Holden’s Style project

This new fast food joint just opened up around the corner. I don’t really eat fast food- with all those studies how bad it is for you and all- but my daughter does. I’m not saying my daughter is unhealthy or anything but she just wants to have everything those other little rats her age do, and I’m her source of dough.
It killed me to put my hand on that greasy door handle- felt like it hadn’t been scrubbed down in a good twelve years and the stinking place had just opened yesterday. My little girl obviously didn’t notice the scum build up in that goddam place because she was so happy and smiling and stuff.
So we walk up to the counter and wait in this line behind all these stinking people just to get our order taken by this lady who must be the crumbiest fast food employee ever. I don’t really like talking with people but I am social. This lady didn’t care whether you came back a thousand times or left the place running and never looked back. But surprisingly she wasn’t even the worst of the problems in that place.
There was a little opening that the employees could walk into the back room where they cook the food or keep walking and enter the bathroom for employees. And I saw the most disturbing thing I had ever witnessed in my life. This one cook, must have about, sixteen or seventeen, left the bathroom and his goddam bathroom and his hands weren’t wet. I couldn’t believe it that I was taking my little girl to eat in this lousy place and they weren’t even washing their hands.
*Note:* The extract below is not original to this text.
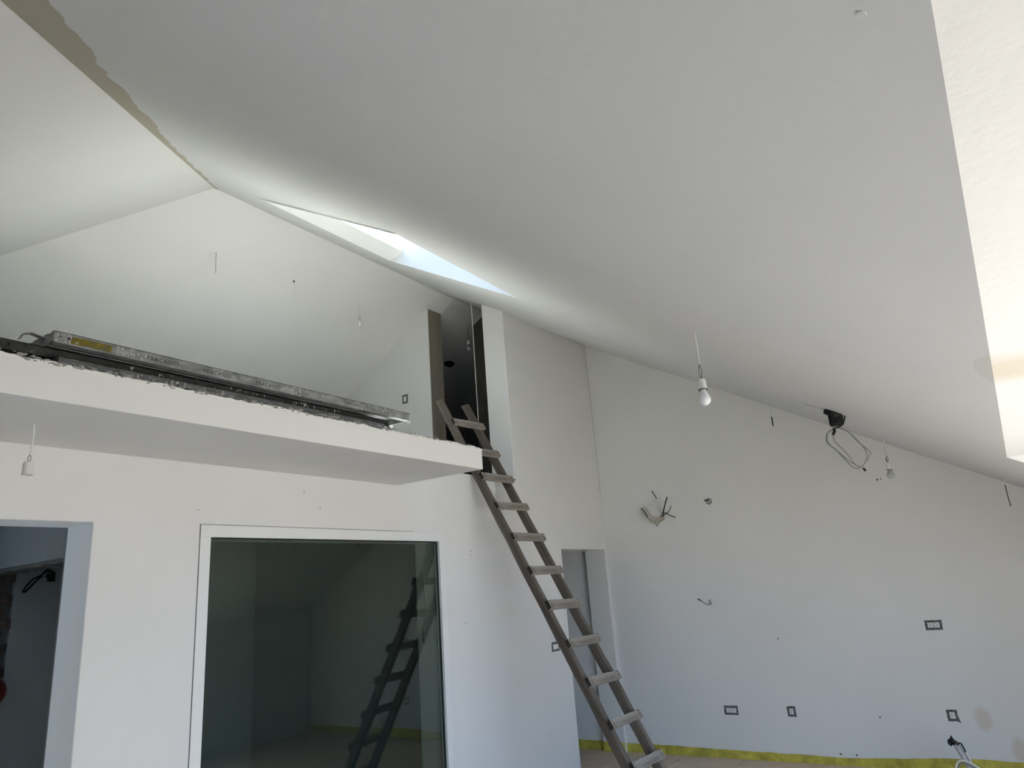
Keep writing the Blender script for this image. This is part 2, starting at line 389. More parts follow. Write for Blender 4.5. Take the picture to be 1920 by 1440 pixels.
# ------------------------------------------------------------ walls
ZT2 = 2.64; ZU = 2.477
def w1_hole(u, z):
    if z > ZT2: return u < 5.445
    if u < 0.75: return False
    if 0.75 < u < 1.728 and z < 2.135: return True
    if 2.356 < u < 4.314 and 0.10 < z < 2.076: return True
    if 6.195 < u < 7.137 and z < 2.021: return True
    return False
grid_wall('wall_front', plaster, 'y', Y1, Y1+0.25, [XL, 0.75, 1.728, 2.356, 4.314, 5.445, 6.195, 7.137, X2],
          [0, 0.10, 2.021, 2.076, 2.135, ZT2, 4.56], w1_hole, bevel=0.006)
right_mat = stained('right_wall_plaster', 'wall')
bm = bmesh.new()                                # right wall follows the roof line
pr = [(YB-0.2, 0), (Y1+0.22, 0), (Y1+0.22, zc(X2, Y1+0.22)+0.1), (YB-0.2, zc(X2, YB-0.2)+0.1)]
a = [bm.verts.new((X2, y, z)) for y, z in pr]; b = [bm.verts.new((X2+0.25, y, z)) for y, z in pr]
bm.faces.new(a); bm.faces.new(b[::-1])
for i in range(4): bm.faces.new((a[i], a[(i+1)%4], b[(i+1)%4], b[i]))
struct(fin('wall_right', bm, right_mat))
grid_wall('wall_left', plaster, 'x', XL-0.2, XL, [YB-0.2, Y1+0.25], [0, 2.5], lambda u, z: False)
grid_wall('wall_left', plaster, 'x', XL-0.2, XL, [Y1+0.25, 9.0], [0, 2.5], lambda u, z: False)
# window side: glazed opening under the dormer, low wall right of it
grid_wall('wall_back', plaster, 'y', YB-0.2, YB, [XL, 0.5, 4.9, X2], [0, 0.05, 2.13, 2.3], lambda u, z: 0.5 < u < 4.9 and 0.05 < z < 2.13)

# loft: slab, side wall, post at its end, attic walls
bm = bmesh.new(); box(bm, (XL, 2.795, ZU), (3.872, Y1+0.003, ZT2-0.022)); slab = struct(fin('loft_slab', bm, plaster, bevel=0.004))
bm = bmesh.new(); box(bm, (XL, Y1+0.25, ZU), (5.70, 9.0, ZT2-0.004)); struct(fin('floor', bm, loft_floor))
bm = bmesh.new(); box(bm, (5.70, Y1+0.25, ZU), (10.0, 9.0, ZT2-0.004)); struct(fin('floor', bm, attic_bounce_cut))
def gable(name, mt, x0, x1, y0, y1):
    bm = bmesh.new(); ys = [y0, min(max(YR, y0), y1), y1]
    pr = [(y0, ZT2-0.02), (y1, ZT2-0.02), (y1, min(zc(x0,y1), zr(0,y1))+0.05)]
    if y0 < YR < y1: pr.append((YR, ZR+0.05))
    pr.append((y0, min(zc(x0,y0), zr(0,y0))+0.05))
    a = [bm.verts.new((x0, y, z)) for y, z in pr]; b = [bm.verts.new((x1, y, z)) for y, z in pr]
    bm.faces.new(a); bm.faces.new(b[::-1]); k = len(pr)
    for i in range(k): bm.faces.new((a[i], a[(i+1)%k], b[(i+1)%k], b[i]))
    return struct(fin(name, bm, mt))
gable('wall_loft', plaster, 5.585, 5.80, 4.655, 8.1)
gable('trim_1', raw_post, 5.587, 5.80, 4.645, 4.6551)
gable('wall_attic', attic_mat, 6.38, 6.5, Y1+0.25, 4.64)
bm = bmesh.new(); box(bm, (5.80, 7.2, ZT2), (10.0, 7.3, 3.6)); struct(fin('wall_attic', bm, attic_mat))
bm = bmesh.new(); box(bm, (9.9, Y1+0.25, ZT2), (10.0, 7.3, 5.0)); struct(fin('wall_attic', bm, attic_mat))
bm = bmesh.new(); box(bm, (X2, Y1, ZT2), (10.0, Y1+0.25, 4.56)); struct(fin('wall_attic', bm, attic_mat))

# passage behind the left doorway: right side wall with a rough opening, brick and grey wall beyond
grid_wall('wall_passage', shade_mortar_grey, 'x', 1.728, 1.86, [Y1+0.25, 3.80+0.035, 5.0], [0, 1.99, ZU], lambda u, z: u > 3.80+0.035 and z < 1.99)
bm = bmesh.new()
for i in range(14):
    y = 3.84+i*0.083; box(bm, (1.735, y, 1.972+random.uniform(-.004,.004)), (1.858, y+0.084, 1.992))
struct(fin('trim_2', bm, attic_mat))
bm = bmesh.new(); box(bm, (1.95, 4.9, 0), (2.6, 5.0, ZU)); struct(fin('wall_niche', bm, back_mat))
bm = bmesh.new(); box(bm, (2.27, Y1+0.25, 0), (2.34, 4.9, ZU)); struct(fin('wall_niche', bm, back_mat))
br = bpy.data.objects.new('wall_brick', None); C.objects.link(br); struct(br); br.location = (1.4, 4.9, 0)
bmesh_b = bmesh.new(); box(bmesh_b, (0, 0, 0), (0.25, 0.07, 0.055)); bmesh.ops.recalc_face_normals(bmesh_b, faces=bmesh_b.faces)
brick_me = bpy.data.meshes.new('brick'); bmesh_b.to_mesh(brick_me); bmesh_b.free(); brick_me.materials.append(brick_mat)
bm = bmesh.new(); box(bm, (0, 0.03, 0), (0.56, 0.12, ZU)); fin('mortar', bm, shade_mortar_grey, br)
for k in range(34):
    for j in range(3):
        x = j*0.262 - (0.13 if k % 2 else 0)
        o = bpy.data.objects.new('brick', brick_me); C.objects.link(o); o.parent = br
        x0 = max(x, 0); x1 = min(x+0.25, 0.55)
        if x1-x0 < 0.04: continue
        o.location = (x0, random.uniform(-0.008, 0.012), 0.006+k*0.0665); o.scale = ((x1-x0)/0.25, 1, 1)
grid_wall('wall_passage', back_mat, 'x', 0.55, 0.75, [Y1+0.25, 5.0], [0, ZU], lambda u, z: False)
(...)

I grabbed my little girl’s hand and walked right out of there. My little girl was screaming like a goddam monkey but that wasn’t even the worst part because when we left no one even noticed. No gave a damn that one of their costumers left, they were probably happt about it because they got to sit in the back of that place and eat that food that I paid for. Those dirty. lousy people- I hope they choke on it.

Whitney said...

Whitney Lora

Do you want to know what kills me? People who are always flashing the amount of money they have with all those rings on their fingers. They’re so goddamn phony, always showing off that they have a lot of money and stuff. You’ll see them with like a thousand rings on, I wonder what would happen if they got robbed, the morons. Then they’d learn… Everywhere I look I see another one of those goddamn phonies, it just kills me to see them walking around, trying to see their reflections in their fancy cut glass. I’ll admit it makes me feel crumby… but I don’t care much.
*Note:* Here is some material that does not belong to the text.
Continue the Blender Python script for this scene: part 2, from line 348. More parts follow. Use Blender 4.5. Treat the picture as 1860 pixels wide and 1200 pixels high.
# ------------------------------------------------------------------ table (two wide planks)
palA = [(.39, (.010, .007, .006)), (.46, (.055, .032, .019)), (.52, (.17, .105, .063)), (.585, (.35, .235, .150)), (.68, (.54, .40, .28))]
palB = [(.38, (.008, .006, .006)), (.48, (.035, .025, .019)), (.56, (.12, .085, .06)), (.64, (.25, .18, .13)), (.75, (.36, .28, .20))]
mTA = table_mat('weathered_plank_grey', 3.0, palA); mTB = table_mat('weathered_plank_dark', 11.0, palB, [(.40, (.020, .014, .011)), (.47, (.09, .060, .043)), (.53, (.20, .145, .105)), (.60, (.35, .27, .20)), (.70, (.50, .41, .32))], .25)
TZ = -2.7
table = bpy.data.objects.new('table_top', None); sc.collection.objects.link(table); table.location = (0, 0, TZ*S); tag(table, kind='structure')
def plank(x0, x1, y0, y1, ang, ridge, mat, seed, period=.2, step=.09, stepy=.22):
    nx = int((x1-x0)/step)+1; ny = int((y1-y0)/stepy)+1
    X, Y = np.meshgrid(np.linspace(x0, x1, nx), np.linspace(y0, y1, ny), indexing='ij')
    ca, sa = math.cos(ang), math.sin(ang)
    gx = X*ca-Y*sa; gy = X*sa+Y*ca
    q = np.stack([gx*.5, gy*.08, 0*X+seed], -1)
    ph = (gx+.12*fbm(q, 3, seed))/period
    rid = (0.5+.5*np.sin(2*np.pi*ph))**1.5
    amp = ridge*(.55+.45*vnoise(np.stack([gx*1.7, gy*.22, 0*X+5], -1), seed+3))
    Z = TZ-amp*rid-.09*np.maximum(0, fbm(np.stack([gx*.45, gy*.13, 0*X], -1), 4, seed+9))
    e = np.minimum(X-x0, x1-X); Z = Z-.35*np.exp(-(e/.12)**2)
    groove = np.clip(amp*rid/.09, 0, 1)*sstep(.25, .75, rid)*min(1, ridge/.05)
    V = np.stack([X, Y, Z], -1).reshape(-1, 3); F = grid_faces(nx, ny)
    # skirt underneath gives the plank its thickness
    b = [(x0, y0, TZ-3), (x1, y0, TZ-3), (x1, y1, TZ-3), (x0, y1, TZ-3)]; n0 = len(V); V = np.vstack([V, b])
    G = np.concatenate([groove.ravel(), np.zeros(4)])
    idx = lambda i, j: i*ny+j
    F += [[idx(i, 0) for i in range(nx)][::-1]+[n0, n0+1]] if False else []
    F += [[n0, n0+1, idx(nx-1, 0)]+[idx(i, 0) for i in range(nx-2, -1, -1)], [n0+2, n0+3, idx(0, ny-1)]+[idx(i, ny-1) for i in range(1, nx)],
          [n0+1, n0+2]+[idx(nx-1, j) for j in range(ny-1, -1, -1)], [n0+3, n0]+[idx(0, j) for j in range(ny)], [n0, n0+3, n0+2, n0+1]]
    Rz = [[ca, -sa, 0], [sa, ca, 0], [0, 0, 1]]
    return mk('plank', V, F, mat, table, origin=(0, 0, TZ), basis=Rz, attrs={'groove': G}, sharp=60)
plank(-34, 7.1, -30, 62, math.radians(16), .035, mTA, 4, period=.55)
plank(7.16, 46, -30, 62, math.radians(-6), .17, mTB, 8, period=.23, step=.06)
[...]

It’s a hell of a sight if you see them, I’m sure you have. Blinding everyone around them with that fancy, cheap glass on their fingers; I mean look at them, this world is just a crumby place. So many people living on the streets, while those weasels steal the money they make. Those lousy husbands mess up and then try to buy their wives those goddamn shiny rocks to make everything better. That’s a shitty present I’ll tell you… But those ignorant women just take those cut glasses and smile. Then to all their friends they show off their new shiny piece of glass. Those damn women all crowd around her hand looking at that heavy ass finger. God, I just hate that, it’s horrible and so ignorant. It just ticks me off so badly… but don’t think anyone will know that. I’m in this crumby place looking at them and they just laugh and scowl, they’re the phoniest people I’ve ever seen.
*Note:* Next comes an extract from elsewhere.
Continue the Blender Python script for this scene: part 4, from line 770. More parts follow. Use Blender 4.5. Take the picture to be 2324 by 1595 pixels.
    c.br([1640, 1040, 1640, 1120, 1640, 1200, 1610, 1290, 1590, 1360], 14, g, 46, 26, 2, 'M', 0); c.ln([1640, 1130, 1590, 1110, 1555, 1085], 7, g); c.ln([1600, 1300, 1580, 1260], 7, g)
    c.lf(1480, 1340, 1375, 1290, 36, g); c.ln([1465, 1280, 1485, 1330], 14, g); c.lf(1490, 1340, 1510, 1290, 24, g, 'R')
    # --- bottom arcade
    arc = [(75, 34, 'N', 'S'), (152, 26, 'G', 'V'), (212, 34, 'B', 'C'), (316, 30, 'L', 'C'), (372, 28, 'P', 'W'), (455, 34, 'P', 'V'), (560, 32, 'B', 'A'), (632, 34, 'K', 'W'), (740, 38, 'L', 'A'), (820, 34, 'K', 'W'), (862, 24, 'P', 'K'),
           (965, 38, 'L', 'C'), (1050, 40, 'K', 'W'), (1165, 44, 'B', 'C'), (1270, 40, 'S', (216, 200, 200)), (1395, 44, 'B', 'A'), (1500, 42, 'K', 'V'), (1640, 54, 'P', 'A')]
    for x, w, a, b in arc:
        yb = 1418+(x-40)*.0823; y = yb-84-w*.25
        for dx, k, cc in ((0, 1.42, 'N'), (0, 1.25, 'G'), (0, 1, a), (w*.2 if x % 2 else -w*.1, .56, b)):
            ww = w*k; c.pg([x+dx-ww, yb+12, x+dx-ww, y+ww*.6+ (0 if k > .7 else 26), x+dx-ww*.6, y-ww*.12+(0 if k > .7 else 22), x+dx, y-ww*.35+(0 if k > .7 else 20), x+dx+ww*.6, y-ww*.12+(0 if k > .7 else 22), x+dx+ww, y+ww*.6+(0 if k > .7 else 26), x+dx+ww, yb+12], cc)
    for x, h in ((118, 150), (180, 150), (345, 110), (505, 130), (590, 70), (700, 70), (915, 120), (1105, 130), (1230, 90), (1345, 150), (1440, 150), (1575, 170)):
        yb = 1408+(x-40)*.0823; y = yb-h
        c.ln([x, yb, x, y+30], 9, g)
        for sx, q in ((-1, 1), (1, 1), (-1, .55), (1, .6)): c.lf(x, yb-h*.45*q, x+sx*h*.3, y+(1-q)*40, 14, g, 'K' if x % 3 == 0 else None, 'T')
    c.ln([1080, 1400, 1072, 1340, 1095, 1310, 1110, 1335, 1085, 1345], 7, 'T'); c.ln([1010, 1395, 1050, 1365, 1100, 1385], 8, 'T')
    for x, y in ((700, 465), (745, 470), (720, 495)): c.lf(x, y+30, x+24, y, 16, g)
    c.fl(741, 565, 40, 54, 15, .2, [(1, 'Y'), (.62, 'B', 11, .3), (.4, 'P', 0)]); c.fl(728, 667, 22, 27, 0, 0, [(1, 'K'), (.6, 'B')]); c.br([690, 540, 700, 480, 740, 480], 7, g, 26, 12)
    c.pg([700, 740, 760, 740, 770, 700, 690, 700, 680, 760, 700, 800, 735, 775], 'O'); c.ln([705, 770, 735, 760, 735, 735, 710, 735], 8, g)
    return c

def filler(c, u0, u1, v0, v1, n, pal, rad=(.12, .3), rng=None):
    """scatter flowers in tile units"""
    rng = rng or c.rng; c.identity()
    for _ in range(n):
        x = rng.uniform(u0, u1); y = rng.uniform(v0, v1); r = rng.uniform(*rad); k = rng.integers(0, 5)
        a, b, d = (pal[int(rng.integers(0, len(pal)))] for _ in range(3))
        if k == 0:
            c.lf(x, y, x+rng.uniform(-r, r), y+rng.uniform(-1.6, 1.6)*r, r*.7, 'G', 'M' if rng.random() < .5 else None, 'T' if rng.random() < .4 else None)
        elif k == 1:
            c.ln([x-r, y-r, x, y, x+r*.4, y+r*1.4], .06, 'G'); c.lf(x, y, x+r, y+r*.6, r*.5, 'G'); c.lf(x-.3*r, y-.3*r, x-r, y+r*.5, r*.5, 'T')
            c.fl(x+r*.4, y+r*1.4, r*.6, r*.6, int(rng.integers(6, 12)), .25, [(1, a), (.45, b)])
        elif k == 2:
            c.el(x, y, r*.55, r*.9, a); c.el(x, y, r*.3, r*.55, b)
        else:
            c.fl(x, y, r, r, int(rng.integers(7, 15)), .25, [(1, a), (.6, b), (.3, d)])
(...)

It was just one day, I couldn’t take it. I decided to walk up to those phonies and snatch that ring right off her skinny little finger. She screamed like I imagined and screamed at me like if I was a dog. I began to look at it closely, just like I imagined it, fake ass piece of glass. All you hear is that goddamn woman with her incessant screaming in the background, I bark at her to shut the hell up and shoot the ring at her. She stands there with her goddamn mouth open and I walk away. Soon she calls the police on me, I’ll tell you that was the crumbiest day I’ve ever had. So now I’m in this madman place thinking what would’ve been if I just would’ve walked away.